Treasury Yields Surge Amid Tepid Auction Demand and Upbeat Economic Data
Market Overview:
Treasury Yields Rise: Treasury yields increased across the curve, with longer-dated maturities climbing over six basis points.
Weak Auction Demand: Two US government-debt auctions received tepid demand, leaving dealers holding more paper than usual.
Key Auction Details:
Five-Year Notes: $70 billion sold at a yield of 4.553%, slightly above the pre-auction level of 4.54%. Dealers held nearly 20% of the auction, higher than the recent average of 16.5%.
Two-Year Notes: $69 billion sold at a yield of 4.917%, above the pre-auction level of 4.907%. Dealers took around 17% of the auction, marginally above the recent average.
Economic Data and Fed Signals:
Consumer Confidence: May consumer confidence unexpectedly rose, marking the first increase in four months.
Hawkish Fed Signals: Minneapolis Fed President Neel Kashkari indicated that further rate hikes have not been entirely ruled out, reinforcing expectations that rates will remain higher for longer.
Market Reactions:
Longer-Dated Yields: The 30-year yield increased by seven basis points to 4.64%.
Two-Year Note: It remains near the upper end of the month's 4.7% to 5.03% range, with traders pricing at a nearly 80% chance of a rate cut in November.
Upcoming Events:
New York Fed President Speech: John Williams will speak at the Economic Club of New York on Thursday.

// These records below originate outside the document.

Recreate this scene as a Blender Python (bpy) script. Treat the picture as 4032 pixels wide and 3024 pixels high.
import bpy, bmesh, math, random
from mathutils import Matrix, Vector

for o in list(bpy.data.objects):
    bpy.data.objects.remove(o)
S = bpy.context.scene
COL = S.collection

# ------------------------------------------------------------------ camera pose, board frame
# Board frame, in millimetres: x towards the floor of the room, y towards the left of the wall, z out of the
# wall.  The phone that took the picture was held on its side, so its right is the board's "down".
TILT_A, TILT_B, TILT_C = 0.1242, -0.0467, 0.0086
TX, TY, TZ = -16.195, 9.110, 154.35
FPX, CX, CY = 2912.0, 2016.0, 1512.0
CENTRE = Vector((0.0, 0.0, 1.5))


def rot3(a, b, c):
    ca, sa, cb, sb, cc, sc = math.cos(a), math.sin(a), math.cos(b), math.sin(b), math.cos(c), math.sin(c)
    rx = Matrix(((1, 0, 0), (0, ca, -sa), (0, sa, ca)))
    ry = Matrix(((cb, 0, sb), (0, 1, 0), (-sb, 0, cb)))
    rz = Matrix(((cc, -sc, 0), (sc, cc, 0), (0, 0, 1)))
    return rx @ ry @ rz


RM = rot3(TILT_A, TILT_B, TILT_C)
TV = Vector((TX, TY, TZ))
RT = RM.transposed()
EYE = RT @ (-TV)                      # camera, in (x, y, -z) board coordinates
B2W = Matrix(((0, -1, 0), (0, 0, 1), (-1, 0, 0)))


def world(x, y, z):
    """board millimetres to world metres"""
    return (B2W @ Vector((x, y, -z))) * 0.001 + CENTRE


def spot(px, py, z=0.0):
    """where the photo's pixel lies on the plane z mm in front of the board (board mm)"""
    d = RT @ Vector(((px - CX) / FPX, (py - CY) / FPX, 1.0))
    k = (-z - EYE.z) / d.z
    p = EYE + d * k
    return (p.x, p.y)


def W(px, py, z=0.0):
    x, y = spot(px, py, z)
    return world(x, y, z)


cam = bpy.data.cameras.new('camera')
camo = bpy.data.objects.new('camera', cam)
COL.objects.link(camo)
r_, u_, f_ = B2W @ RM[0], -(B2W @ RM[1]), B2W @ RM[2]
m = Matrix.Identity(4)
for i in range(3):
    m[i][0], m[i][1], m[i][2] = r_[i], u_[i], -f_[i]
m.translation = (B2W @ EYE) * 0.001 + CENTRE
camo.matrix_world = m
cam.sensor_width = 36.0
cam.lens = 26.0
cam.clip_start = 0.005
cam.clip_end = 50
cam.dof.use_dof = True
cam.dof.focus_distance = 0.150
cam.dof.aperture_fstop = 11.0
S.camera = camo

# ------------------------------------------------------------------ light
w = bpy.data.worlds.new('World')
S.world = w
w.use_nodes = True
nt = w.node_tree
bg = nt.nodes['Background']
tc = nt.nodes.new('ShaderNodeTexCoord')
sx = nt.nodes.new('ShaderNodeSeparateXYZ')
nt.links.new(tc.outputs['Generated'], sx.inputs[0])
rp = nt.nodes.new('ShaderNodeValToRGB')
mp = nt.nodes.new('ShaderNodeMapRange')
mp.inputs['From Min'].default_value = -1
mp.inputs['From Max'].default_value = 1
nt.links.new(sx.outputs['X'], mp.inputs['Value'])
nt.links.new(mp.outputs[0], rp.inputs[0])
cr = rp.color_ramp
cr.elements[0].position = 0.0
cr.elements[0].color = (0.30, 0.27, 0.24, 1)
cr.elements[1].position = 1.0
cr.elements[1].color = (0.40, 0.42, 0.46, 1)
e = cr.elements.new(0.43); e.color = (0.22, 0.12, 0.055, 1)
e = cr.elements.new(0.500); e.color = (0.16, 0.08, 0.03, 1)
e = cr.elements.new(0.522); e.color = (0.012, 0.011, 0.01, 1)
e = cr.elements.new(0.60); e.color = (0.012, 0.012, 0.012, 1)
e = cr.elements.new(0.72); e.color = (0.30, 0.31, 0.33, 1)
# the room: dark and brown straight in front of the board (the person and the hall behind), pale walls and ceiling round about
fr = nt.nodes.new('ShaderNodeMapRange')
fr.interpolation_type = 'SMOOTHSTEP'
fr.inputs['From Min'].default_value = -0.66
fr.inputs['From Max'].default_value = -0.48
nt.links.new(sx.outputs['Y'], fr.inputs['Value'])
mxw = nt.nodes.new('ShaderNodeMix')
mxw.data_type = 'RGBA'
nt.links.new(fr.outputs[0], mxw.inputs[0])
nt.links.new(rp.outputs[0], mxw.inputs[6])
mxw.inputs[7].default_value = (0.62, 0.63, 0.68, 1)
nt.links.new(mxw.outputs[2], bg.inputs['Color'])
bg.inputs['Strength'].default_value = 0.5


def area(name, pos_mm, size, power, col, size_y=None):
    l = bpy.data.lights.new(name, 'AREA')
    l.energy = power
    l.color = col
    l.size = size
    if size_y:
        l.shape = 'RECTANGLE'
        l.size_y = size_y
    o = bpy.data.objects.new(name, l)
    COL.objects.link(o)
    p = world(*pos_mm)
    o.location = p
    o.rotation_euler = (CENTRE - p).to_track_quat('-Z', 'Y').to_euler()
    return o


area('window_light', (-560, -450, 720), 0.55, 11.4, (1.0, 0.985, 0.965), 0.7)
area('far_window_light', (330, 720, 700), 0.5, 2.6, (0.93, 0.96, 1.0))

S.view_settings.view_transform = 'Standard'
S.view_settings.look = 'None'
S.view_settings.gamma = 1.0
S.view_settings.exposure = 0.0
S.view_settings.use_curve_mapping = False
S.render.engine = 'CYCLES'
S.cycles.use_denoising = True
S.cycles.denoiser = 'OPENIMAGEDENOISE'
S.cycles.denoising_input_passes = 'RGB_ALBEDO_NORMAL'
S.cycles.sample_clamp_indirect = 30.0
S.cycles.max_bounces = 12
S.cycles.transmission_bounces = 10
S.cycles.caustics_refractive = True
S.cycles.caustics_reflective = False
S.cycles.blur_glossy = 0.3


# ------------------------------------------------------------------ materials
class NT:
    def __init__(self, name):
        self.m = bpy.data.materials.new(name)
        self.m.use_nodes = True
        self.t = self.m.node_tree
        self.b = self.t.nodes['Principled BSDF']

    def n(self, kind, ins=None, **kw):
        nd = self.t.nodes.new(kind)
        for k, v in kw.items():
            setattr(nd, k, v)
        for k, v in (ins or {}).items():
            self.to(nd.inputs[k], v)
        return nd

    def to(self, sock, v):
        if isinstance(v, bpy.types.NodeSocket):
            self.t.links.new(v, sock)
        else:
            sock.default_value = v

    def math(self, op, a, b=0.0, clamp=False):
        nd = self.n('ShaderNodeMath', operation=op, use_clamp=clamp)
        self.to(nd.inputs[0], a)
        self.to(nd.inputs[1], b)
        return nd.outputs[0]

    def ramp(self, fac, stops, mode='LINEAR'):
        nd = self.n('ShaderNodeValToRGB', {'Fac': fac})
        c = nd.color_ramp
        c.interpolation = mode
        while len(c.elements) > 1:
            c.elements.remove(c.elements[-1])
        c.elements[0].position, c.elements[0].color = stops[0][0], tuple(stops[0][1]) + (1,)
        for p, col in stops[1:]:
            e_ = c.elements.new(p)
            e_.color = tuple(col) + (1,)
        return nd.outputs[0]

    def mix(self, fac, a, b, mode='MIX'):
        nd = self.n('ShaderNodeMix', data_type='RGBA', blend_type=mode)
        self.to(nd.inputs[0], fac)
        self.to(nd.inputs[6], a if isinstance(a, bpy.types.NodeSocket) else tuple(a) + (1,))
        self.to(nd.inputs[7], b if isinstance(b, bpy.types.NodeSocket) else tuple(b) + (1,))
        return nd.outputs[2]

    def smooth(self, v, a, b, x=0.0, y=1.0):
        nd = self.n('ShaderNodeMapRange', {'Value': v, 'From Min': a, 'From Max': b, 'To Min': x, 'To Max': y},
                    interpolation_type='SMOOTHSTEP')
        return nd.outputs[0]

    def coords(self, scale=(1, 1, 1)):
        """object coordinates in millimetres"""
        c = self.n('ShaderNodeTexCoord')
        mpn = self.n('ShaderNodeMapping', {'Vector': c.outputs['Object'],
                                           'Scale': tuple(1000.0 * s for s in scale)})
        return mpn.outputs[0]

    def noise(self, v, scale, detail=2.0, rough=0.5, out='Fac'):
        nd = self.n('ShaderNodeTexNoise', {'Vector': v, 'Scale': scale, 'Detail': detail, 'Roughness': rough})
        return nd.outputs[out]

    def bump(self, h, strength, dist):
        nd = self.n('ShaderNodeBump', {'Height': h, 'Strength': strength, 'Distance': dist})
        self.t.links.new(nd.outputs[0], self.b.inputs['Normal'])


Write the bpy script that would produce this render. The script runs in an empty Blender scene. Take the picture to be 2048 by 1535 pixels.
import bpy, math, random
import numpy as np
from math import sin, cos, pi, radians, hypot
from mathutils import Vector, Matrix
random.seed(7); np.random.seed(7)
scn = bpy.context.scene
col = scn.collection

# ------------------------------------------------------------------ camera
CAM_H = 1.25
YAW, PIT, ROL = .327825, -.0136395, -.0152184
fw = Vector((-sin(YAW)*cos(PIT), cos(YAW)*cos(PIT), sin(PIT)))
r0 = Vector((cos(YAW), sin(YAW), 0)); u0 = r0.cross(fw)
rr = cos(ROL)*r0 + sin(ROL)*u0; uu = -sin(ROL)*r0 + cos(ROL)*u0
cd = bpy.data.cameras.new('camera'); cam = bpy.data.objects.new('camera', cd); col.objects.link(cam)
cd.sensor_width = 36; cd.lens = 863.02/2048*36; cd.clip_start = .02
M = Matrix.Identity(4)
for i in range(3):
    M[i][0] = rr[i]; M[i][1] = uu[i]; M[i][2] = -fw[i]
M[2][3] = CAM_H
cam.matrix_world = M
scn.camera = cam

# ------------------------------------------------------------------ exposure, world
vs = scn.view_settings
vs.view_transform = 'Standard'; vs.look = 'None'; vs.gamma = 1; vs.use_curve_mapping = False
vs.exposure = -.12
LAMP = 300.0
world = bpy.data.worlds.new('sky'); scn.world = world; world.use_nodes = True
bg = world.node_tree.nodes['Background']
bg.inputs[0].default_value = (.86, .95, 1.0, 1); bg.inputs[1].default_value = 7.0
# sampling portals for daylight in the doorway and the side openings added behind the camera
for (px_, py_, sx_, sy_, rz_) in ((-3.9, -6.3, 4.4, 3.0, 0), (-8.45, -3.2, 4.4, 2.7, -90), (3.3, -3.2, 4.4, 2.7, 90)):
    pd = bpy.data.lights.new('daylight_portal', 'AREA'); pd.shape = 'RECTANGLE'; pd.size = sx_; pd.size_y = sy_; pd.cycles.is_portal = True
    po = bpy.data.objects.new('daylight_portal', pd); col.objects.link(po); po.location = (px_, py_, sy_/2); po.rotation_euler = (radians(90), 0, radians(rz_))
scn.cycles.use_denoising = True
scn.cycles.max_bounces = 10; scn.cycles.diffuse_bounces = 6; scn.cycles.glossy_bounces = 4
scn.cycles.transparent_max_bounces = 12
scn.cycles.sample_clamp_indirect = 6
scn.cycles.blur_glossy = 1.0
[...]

Seven-Year Note Auction: Scheduled for Wednesday, concluding this week's coupon auction calendar.
Key Economic Releases:
PCE Index: Expected to show an annual increase of 2.7% for April, the same as March.
GDP Update: First-quarter GDP data, including a price index measure, will be released on Thursday.
Analyst Insights:
Gregory Faranello (AmeriVet Securities) Highlighted the challenge of "thinner markets" post-holiday and noted better marginal data.
John Brady (RJ O'Brien): Pointed out the "heavy dealer takedown" and lighter bid-to-cover for both auctions.
George Catrambone (DWS Americas): Mentioned the mixed seasonal performance of May auctions and emphasised the importance of GDP and PCE data for near-term bond market direction.
Overall, the combination of weak auction demand, stronger-than-expected economic data, and hawkish Fed commentary is driving Treasury yields higher, reflecting the market's adjustment to the evolving economic and monetary policy landscape.